China clears monks and nuns from Tibetan academy

BEIJING - Chinese authorities have forced thousands of Tibetan monks and nuns to leave a flourishing Buddhist academy in the western province of Sichuan, local officials said on Thursday.

Government officials ordered students at the Larung Temple Wumin Buddhist Academy to leave because of "concerns about social stability at the order of central authorities," an official at the provincial Religious Affairs Bureau told Reuters.

He declined to elaborate.

But the Washington-based International Campaign for Tibet (ICT) said in a statement authorities had tried several times to cut the number of students at the academy, which it said was the largest concentration of monks and nuns on the Tibetan plateau.

ICT said there were no reports of political or separatist activity at the academy, set up 10 years ago by a charismatic teacher named Khenpo Jigme Phuntsok.

However, it described the school as a "loose-knit community where students have to provide for themselves and are not under the formal control of any abbot" and one of the few places in the area providing a comprehensive Buddhist education.

China guarantees freedom of religion in its constitution but allows worship only through state-controlled religious bodies and maintains strict religious controls in Tibet to suppress loyalty to the region's exiled spiritual leader, the Dalai Lama.
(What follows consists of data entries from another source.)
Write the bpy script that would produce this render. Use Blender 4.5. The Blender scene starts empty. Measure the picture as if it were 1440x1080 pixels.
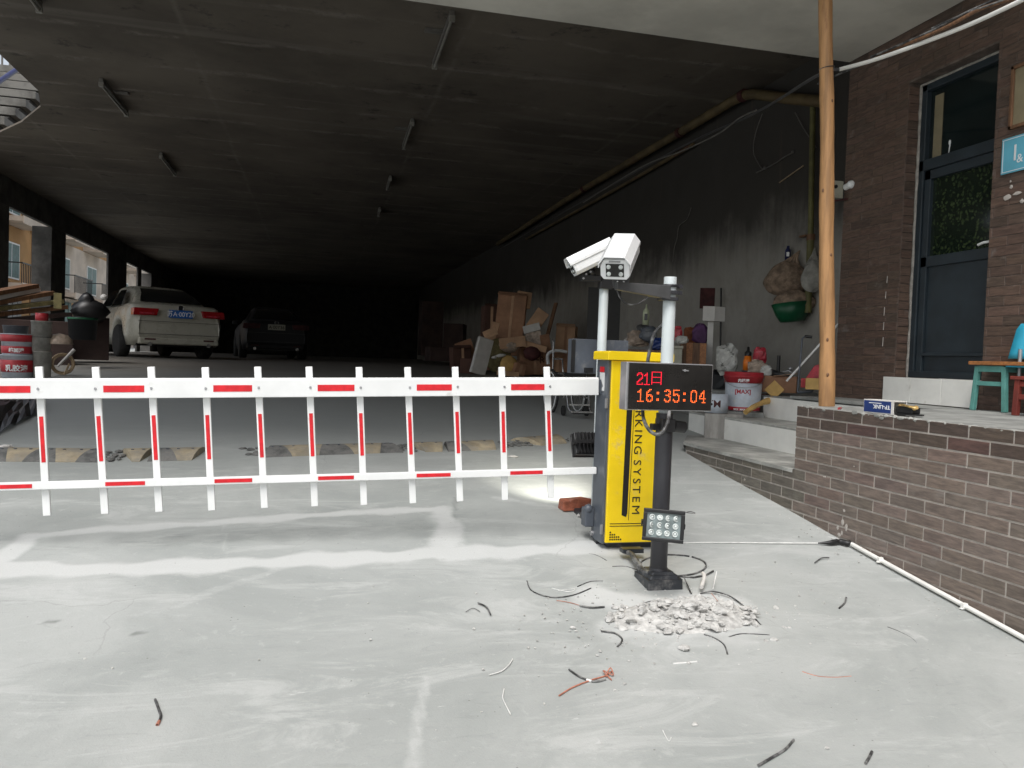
import bpy, math, random
import numpy as np
from mathutils import Vector, Matrix, Euler
random.seed(7); np.random.seed(7)
S = bpy.context.scene
COL = S.collection
rad = math.radians

# ------------------------------------------------------------------ camera
FPX = 1130.0                                   # focal length in pixels of a 1440 px wide frame
EYE = np.array([0, 0, 1.45])
_y, _p, _r = rad(13.8), rad(-1.84), rad(2.0)
FWD = np.array([math.sin(_y)*math.cos(_p), math.cos(_y)*math.cos(_p), math.sin(_p)])
_R0 = np.array([math.cos(_y), -math.sin(_y), 0]); _U0 = np.cross(_R0, FWD)
RGT = _R0*math.cos(_r) + _U0*math.sin(_r); UPV = -_R0*math.sin(_r) + _U0*math.cos(_r)
cd = bpy.data.cameras.new('camera'); cam = bpy.data.objects.new('camera', cd); COL.objects.link(cam)
cd.sensor_width = 36; cd.lens = 36*FPX/1440; cd.clip_start = .05; cd.clip_end = 900
cam.matrix_world = Matrix(((RGT[0], UPV[0], -FWD[0], EYE[0]), (RGT[1], UPV[1], -FWD[1], EYE[1]), (RGT[2], UPV[2], -FWD[2], EYE[2]), (0, 0, 0, 1)))
S.camera = cam

# ------------------------------------------------------------------ world, sun, exposure (soft overcast)
W = bpy.data.worlds.new('World'); S.world = W; W.use_nodes = True
nt = W.node_tree; bg = nt.nodes['Background']
sky = nt.nodes.new('ShaderNodeTexSky'); sky.sky_type = 'NISHITA'; sky.sun_disc = False
SUN_EL, SUN_AZ = rad(58), rad(205)             # azimuth from +Y towards +X
sky.sun_elevation = SUN_EL; sky.sun_rotation = SUN_AZ; sky.dust_density = 3; sky.air_density = 1.2
hs = nt.nodes.new('ShaderNodeHueSaturation'); hs.inputs['Saturation'].default_value = .38
nt.links.new(sky.outputs[0], hs.inputs['Color']); nt.links.new(hs.outputs[0], bg.inputs[0])
bg.inputs[1].default_value = .12
ld = bpy.data.lights.new('sun', 'SUN'); ld.energy = 1.45; ld.angle = rad(32); ld.color = (1, .985, .96)
sun = bpy.data.objects.new('sun', ld); COL.objects.link(sun)
sd = Vector((math.sin(SUN_AZ)*math.cos(SUN_EL), math.cos(SUN_AZ)*math.cos(SUN_EL), math.sin(SUN_EL)))
sun.rotation_euler = sd.to_track_quat('Z', 'Y').to_euler(); sun.location = (-4, -8, 14)
S.view_settings.view_transform = 'Standard'; S.view_settings.look = 'None'
S.view_settings.gamma = 1; S.view_settings.use_curve_mapping = False
S.view_settings.exposure = .68
S.cycles.max_bounces = 8; S.cycles.diffuse_bounces = 5; S.cycles.use_denoising = True

# ------------------------------------------------------------------ places
def ray(u, v): return FWD + RGT*(u-720)/FPX - UPV*(v-540)/FPX
def at(u, v, X=None, Y=None, Z=None, D=None):
    d = ray(u, v)
    if D is not None: t = D
    elif X is not None: t = X/d[0]
    elif Y is not None: t = Y/d[1]
    else: t = (Z-1.45)/d[2]
    return Vector(EYE + d*t)
def dep(p): return float(np.dot(np.array(p)-EYE, FWD))
def mpp(p): return dep(p)/FPX
GY = [-400, -30, -4, 0, 2.75, 6, 9, 13, 18, 60, 400]; GZ = [-.3, -.3, -.22, .02, .331, .727, .95, 1.12, 1.2, 1.22, 1.22]
def g(y): return float(np.interp(y, GY, GZ))
def gp(u, v, dz=0):
    d = ray(u, v)
    for t in np.arange(.8, 60, .004):
        p = EYE + d*t
        if p[2] <= g(p[1]): return Vector((p[0], p[1], g(p[1])+dz))
def face(p): return -math.atan2(p[0], p[1])

# ------------------------------------------------------------------ materials
MATS = {}
def newmat(name):
    m = bpy.data.materials.new(name); m.use_nodes = True; MATS[name] = m
    return m, m.node_tree, m.node_tree.nodes['Principled BSDF']
def N(t, kind, **kw):
    n = t.nodes.new(kind)
    for k, v in kw.items(): setattr(n, k, v)
    return n
def mixc(t, fac, a, b, mode='MIX'):
    n = t.nodes.new('ShaderNodeMix'); n.data_type = 'RGBA'; n.blend_type = mode
    for sock, val in ((n.inputs[0], fac), (n.inputs[6], a), (n.inputs[7], b)):
        if hasattr(val, 'links') or isinstance(val, bpy.types.NodeSocket): t.links.new(val, sock)
        elif isinstance(val, (int, float)): sock.default_value = val
        else: sock.default_value = (*val[:3], 1)
    return n.outputs[2]
def mth(t, op, a, b=None, c=None, clamp=False):
    n = t.nodes.new('ShaderNodeMath'); n.operation = op; n.use_clamp = clamp
    for i, val in enumerate((a, b, c)):
        if val is None: continue
        if isinstance(val, bpy.types.NodeSocket): t.links.new(val, n.inputs[i])
        else: n.inputs[i].default_value = val
    return n.outputs[0]
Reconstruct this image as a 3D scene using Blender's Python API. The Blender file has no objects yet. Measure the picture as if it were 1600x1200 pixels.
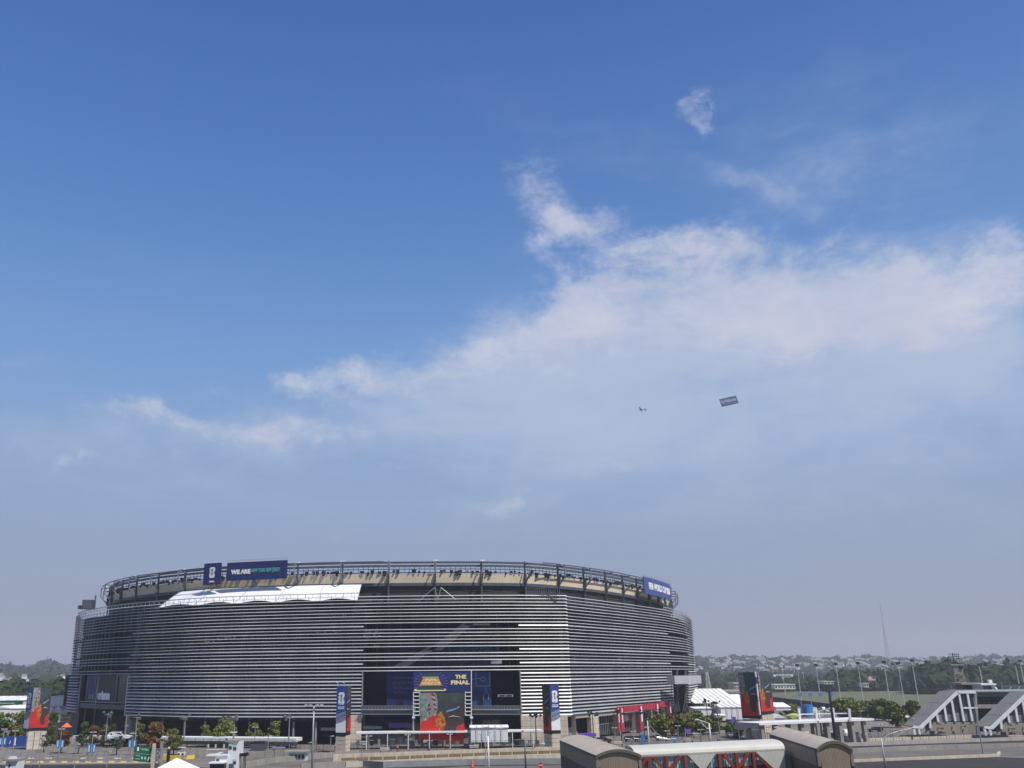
import bpy, bmesh, math, random
import numpy as np
from mathutils import Vector, Matrix
random.seed(7); rng = np.random.default_rng(7)
sc = bpy.context.scene
col = sc.collection

# ------------------------------------------------------------------ camera
FPX, CX, CY, ROLL, HC = 1400.0, 692.0, 600.0, 0.0095, 20.0
PITCH = math.atan(454/1400)
Fv = Vector((0, math.cos(PITCH), math.sin(PITCH)))
Uv = Vector((0, -math.sin(PITCH), math.cos(PITCH)))
Rv = Vector((1, 0, 0))
cr_, sr_ = math.cos(ROLL), math.sin(ROLL)
Xc = Rv*cr_ - Uv*sr_
Yc = Rv*sr_ + Uv*cr_
cam = bpy.data.cameras.new('camera')
cam.sensor_width = 36; cam.lens = FPX/1600*36
cam.shift_x = (800-CX)/1600
cam.clip_start = 1; cam.clip_end = 30000
camo = bpy.data.objects.new('camera', cam); col.objects.link(camo)
m = Matrix((Xc, Yc, -Fv)).transposed().to_4x4(); m.translation = Vector((0, 0, HC))
camo.matrix_world = m
sc.camera = camo

def ray(px, py):
    dx = (px-CX)/FPX; dy = (py-CY)/FPX
    return Fv + Rv*(dx*cr_ - dy*sr_) + Uv*(-dx*sr_ - dy*cr_)
def G(px, py, z=0.0):
    d = ray(px, py); t = (z-HC)/d.z
    return Vector((d.x*t, d.y*t, z))
def P(px, py, D):
    d = ray(px, py); t = D/d.y
    return Vector((d.x*t, D, HC+d.z*t))
def proj(v):
    w = Vector(v)-Vector((0, 0, HC)); k = w.dot(Fv)
    return CX + FPX*w.dot(Xc)/k, CY - FPX*w.dot(Yc)/k

# ------------------------------------------------------------------ world, sun, exposure
SUN_EL, SUN_AZ = math.radians(57), math.radians(131)   # azimuth clockwise from +Y: behind the camera, to the right
w = bpy.data.worlds.new('World'); sc.world = w; w.use_nodes = True
nt = w.node_tree; nt.nodes.clear(); L = nt.links
def N(t, **k):
    n = nt.nodes.new(t)
    for a, b in k.items(): setattr(n, a, b)
    return n
def M_(op, a, b=None, c=None, clamp=False):
    n = N('ShaderNodeMath', operation=op); n.use_clamp = clamp
    for i, v in enumerate((a, b, c)):
        if v is None: continue
        if isinstance(v, (int, float)): n.inputs[i].default_value = v
        else: L.new(v, n.inputs[i])
    return n.outputs[0]
tc = N('ShaderNodeTexCoord')
nrm = N('ShaderNodeVectorMath', operation='NORMALIZE'); L.new(tc.outputs['Generated'], nrm.inputs[0])
sx = N('ShaderNodeSeparateXYZ'); L.new(nrm.outputs[0], sx.inputs[0])
az = M_('ARCTAN2', sx.outputs[0], sx.outputs[1])
el = M_('ARCSINE', sx.outputs[2])
def fbm(scale, detail, rough, dist=0.0, stretch=(1, 1, 1), off=0.0):
    mp = N('ShaderNodeMapping'); L.new(nrm.outputs[0], mp.inputs[0])
    mp.inputs['Scale'].default_value = stretch; mp.inputs['Location'].default_value = (off, off*.7, off*.3)
    n = N('ShaderNodeTexNoise'); L.new(mp.outputs[0], n.inputs['Vector'])
    n.inputs['Scale'].default_value = scale; n.inputs['Detail'].default_value = detail
    n.inputs['Roughness'].default_value = rough; n.inputs['Distortion'].default_value = dist
    return n
wn = fbm(6, 10, .68); wn2 = fbm(22, 8, .7, 0, (1, 1, 1), 5.5)
ws = N('ShaderNodeSeparateXYZ'); L.new(wn.outputs['Color'], ws.inputs[0])
ws2 = N('ShaderNodeSeparateXYZ'); L.new(wn2.outputs['Color'], ws2.inputs[0])
WA = .10
def warp(i): return M_('ADD', M_('MULTIPLY', M_('SUBTRACT', ws.outputs[i], .5), WA), M_('MULTIPLY', M_('SUBTRACT', ws2.outputs[i], .5), WA*.45))
u = M_('ADD', az, M_('MULTIPLY', warp(0), 1.5))
v = M_('ADD', el, M_('MULTIPLY', warp(1), .8))
grp = bpy.data.node_groups.new('cloud_patch', 'ShaderNodeTree')
for nm in ('u', 'v', 'u0', 'v0', 'c', 's', 'ia', 'ib', 'amp'):
    grp.interface.new_socket(nm, in_out='INPUT', socket_type='NodeSocketFloat')
grp.interface.new_socket('m', in_out='OUTPUT', socket_type='NodeSocketFloat')
gi = grp.nodes.new('NodeGroupInput'); go = grp.nodes.new('NodeGroupOutput')
def gm(op, a, b=None):
    n = grp.nodes.new('ShaderNodeMath'); n.operation = op
    for i, x in enumerate((a, b)):
        if x is None: continue
        if isinstance(x, (int, float)): n.inputs[i].default_value = x
        else: grp.links.new(x, n.inputs[i])
    return n.outputs[0]
I = gi.outputs
du = gm('SUBTRACT', I['u'], I['u0']); dv = gm('SUBTRACT', I['v'], I['v0'])
ra = gm('MULTIPLY', gm('ADD', gm('MULTIPLY', du, I['c']), gm('MULTIPLY', dv, I['s'])), I['ia'])
rb = gm('MULTIPLY', gm('SUBTRACT', gm('MULTIPLY', dv, I['c']), gm('MULTIPLY', du, I['s'])), I['ib'])
d2 = gm('ADD', gm('MULTIPLY', ra, ra), gm('MULTIPLY', rb, rb))
grp.links.new(gm('MULTIPLY', gm('POWER', 2.718, gm('MULTIPLY', d2, -1.0)), I['amp']), go.inputs[0])
def patches(lst, uu, vv):
    acc = None
    for (px, py, rx, ry, rot, amp) in lst:
        d = ray(px, py).normalized(); a0 = math.atan2(d.x, d.y); e0 = math.asin(d.z)
        d1 = ray(px+rx, py).normalized(); d3 = ray(px, py-ry).normalized()
        ia = 1/abs(math.atan2(d1.x, d1.y)-a0); ib = 1/abs(math.asin(d3.z)-e0)
        g = N('ShaderNodeGroup'); g.node_tree = grp
        L.new(uu, g.inputs['u']); L.new(vv, g.inputs['v'])
        r = math.radians(rot)
        for k_, x_ in (('u0', a0), ('v0', e0), ('c', math.cos(r)), ('s', math.sin(r)), ('ia', ia), ('ib', ib), ('amp', amp)):
            g.inputs[k_].default_value = x_
        acc = g.outputs[0] if acc is None else M_('ADD', acc, g.outputs[0])
    return acc
# (x, y, half width, half height, tilt, weight): cloud banks seen in the sky
thick = [(1010, 445, 160, 66, 8, 1.0), (1200, 455, 170, 68, -3, 1.0), (1400, 460, 95, 60, -8, 1.0), (1290, 490, 240, 60, 0, .75), (890, 480, 80, 44, 35, .65),
         (1030, 375, 90, 18, 2, .55), (1140, 385, 60, 16, -10, .4), (1600, 410, 50, 72, 25, .95), (1555, 445, 50, 24, 10, .6), (1288, 362, 42, 20, 10, .5), (905, 348, 62, 30, -4, .85), (845, 300, 52, 46, -40, .6), (860, 375, 30, 18, 30, .5),
         (1090, 152, 30, 22, 20, .95), (1112, 182, 20, 20, -30, .75), (548, 580, 66, 30, 16, .85), (468, 592, 52, 22, 6, .7), (350, 602, 40, 18, 0, .6),
         (340, 655, 150, 22, -2, .5), (430, 672, 140, 20, 2, .46), (240, 642, 70, 12, 0, .4), (705, 572, 85, 34, 10, .7), (130, 722, 60, 10, 0, .45),
         (1180, 520, 330, 60, -3, .5), (840, 520, 90, 40, 30, .35), (1480, 520, 140, 50, -20, .4), (780, 785, 80, 26, 5, .42), (45, 570, 42, 12, 0, .2), (620, 735, 150, 12, -2, .34), (300, 760, 120, 9, 2, .26), (930, 720, 120, 10, -3, .3), (520, 830, 140, 9, 0, .2)]
veil = [(1250, 600, 430, 120, 0, .72), (1450, 760, 400, 190, 0, .42), (900, 630, 240, 90, 0, .5), (400, 680, 330, 45, 2, .42), (770, 785, 140, 40, 5, .32), (250, 770, 300, 50, 0, .22),
        (900, 770, 420, 90, 0, .32), (1340, 270, 260, 90, -32, .22), (1500, 520, 200, 120, 0, .5), (1200, 300, 170, 18, -34, .16), (960, 250, 260, 50, -20, .12),
        (880, 540, 180, 70, 20, .55), (620, 610, 210, 60, 12, .45), (45, 570, 60, 18, 0, .2), (320, 430, 160, 30, 0, .08), (1150, 480, 350, 95, 0, .55), (140, 690, 150, 34, 0, .22), (1500, 180, 240, 90, -20, .16)]
cm = patches(thick, u, v)
vm = patches(veil, u, v)
n1 = fbm(8.5, 12, .66, .3, (1, 1, 1.7), 3.1)
n2 = fbm(4.0, 10, .6, .5, (1, 1, 3.2), 9.0)
n3 = fbm(30, 10, .68, .4, (1, 1, 2.0), 1.7)
nn = M_('ADD', M_('MULTIPLY', n1.outputs[0], .62), M_('MULTIPLY', n3.outputs[0], .38))
ce = M_('ADD', cm, M_('MULTIPLY', M_('SUBTRACT', nn, .5), 3.4))
mr = N('ShaderNodeMapRange', interpolation_type='SMOOTHSTEP'); L.new(ce, mr.inputs[0])
mr.inputs[1].default_value = .08; mr.inputs[2].default_value = 1.35
cmask = M_('MULTIPLY', mr.outputs[0], M_('MULTIPLY', cm, 3.2, clamp=True), clamp=True)
ve = M_('ADD', vm, M_('ADD', M_('MULTIPLY', M_('SUBTRACT', n2.outputs[0], .5), 1.7), M_('MULTIPLY', M_('SUBTRACT', n3.outputs[0], .5), .55)))
vr = N('ShaderNodeMapRange', interpolation_type='SMOOTHSTEP'); L.new(ve, vr.inputs[0])
vr.inputs[1].default_value = -.1; vr.inputs[2].default_value = 1.2
vmask = M_('MULTIPLY', vr.outputs[0], M_('MULTIPLY', vm, 3.5, clamp=True), clamp=True)

sky = N('ShaderNodeTexSky', sky_type='NISHITA')
sky.sun_disc = False; sky.sun_elevation = SUN_EL; sky.sun_rotation = SUN_AZ
sky.air_density = 1.0; sky.dust_density = 1.2; sky.ozone_density = 2.2; sky.altitude = 0
SKY_K = .11
def mixc(fac, a, b):
    n = N('ShaderNodeMix', data_type='RGBA'); n.clamp_factor = True
    if isinstance(fac, (int, float)): n.inputs[0].default_value = fac
    else: L.new(fac, n.inputs[0])
    for i, x in ((6, a), (7, b)):
        if isinstance(x, tuple): n.inputs[i].default_value = (*x, 1)
        else: L.new(x, n.inputs[i])
    return n.outputs[2]
def lin(r, g, b):
    f = lambda c: (c/255/12.92 if c/255 <= .04045 else ((c/255+.055)/1.055)**2.4)
    return (f(r), f(g), f(b))
def up(c, k=SKY_K): return tuple(x/k for x in c)
# hazy air: the clear sky dims towards a grey-blue band over the horizon
ramp = N('ShaderNodeValToRGB')
eln = M_('DIVIDE', el, math.radians(45), clamp=True); L.new(eln, ramp.inputs[0])
cr = ramp.color_ramp; cr.interpolation = 'B_SPLINE'
stops = [(0.0, (150, 154, 169)), (.12, (146, 159, 183)), (.28, (139, 168, 208)), (.42, (116, 159, 214)), (.58, (88, 136, 200)), (.80, (66, 112, 180)), (1.0, (54, 96, 165))]
while len(cr.elements) < len(stops): cr.elements.new(.5)
for e_, (p_, c_) in zip(cr.elements, stops): e_.position = p_; e_.color = (*lin(*c_), 1)
airv = N('ShaderNodeVectorMath', operation='SCALE'); L.new(ramp.outputs[0], airv.inputs[0]); airv.inputs[3].default_value = 1/SKY_K
air = airv.outputs[0]
base = mixc(.93, sky.outputs[0], air)
lowf = N('ShaderNodeMapRange', interpolation_type='SMOOTHSTEP'); L.new(el, lowf.inputs[0])
lowf.inputs[1].default_value = math.radians(3); lowf.inputs[2].default_value = math.radians(14)
c1 = mixc(M_('MULTIPLY', M_('MULTIPLY', vmask, .82), lowf.outputs[0]), base, up(lin(184, 195, 219)))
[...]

The Dalai Lama, who fled to India in 1959, accuses Beijing of systematically destroying Tibetan religion and culture since Chinese troops over-ran the region in 1950.

BUILDINGS DESTROYED

The academy in Sertar county, near the borders of Tibet and Qinghai province, used to have some 8,000 monks and nuns, including 3,000 from the Han Chinese ethnic majority and members of other ethnic groups, one monk at the academy told Reuters.

Government officials asked thousands of them, both Tibetan and Chinese, to clear the compound but did not given a reason, said the monk, who declined to be named.

"Thousands of monks and nuns have already left," he said. "We heard that the government wanted to leave only 1,400 of us at the place."

"The government said it would tear down the houses after we leave."

Many of the monks and nuns were reluctant to go but there were no clashes with the authorities, he said.

A Sertar county official said the government was "cleaning up the place and putting things in order," but declined further comment.

Officials at the State Religious Affairs Bureau in Beijing said they were not aware of the issue.

ICT said Phuntsok, the academy's founder, had previously asked authorities to protect his students' right to freedom of religious belief.

Phuntsok also refused to ask his students to leave as they had come of their own accord, not at his invitation, ICT said.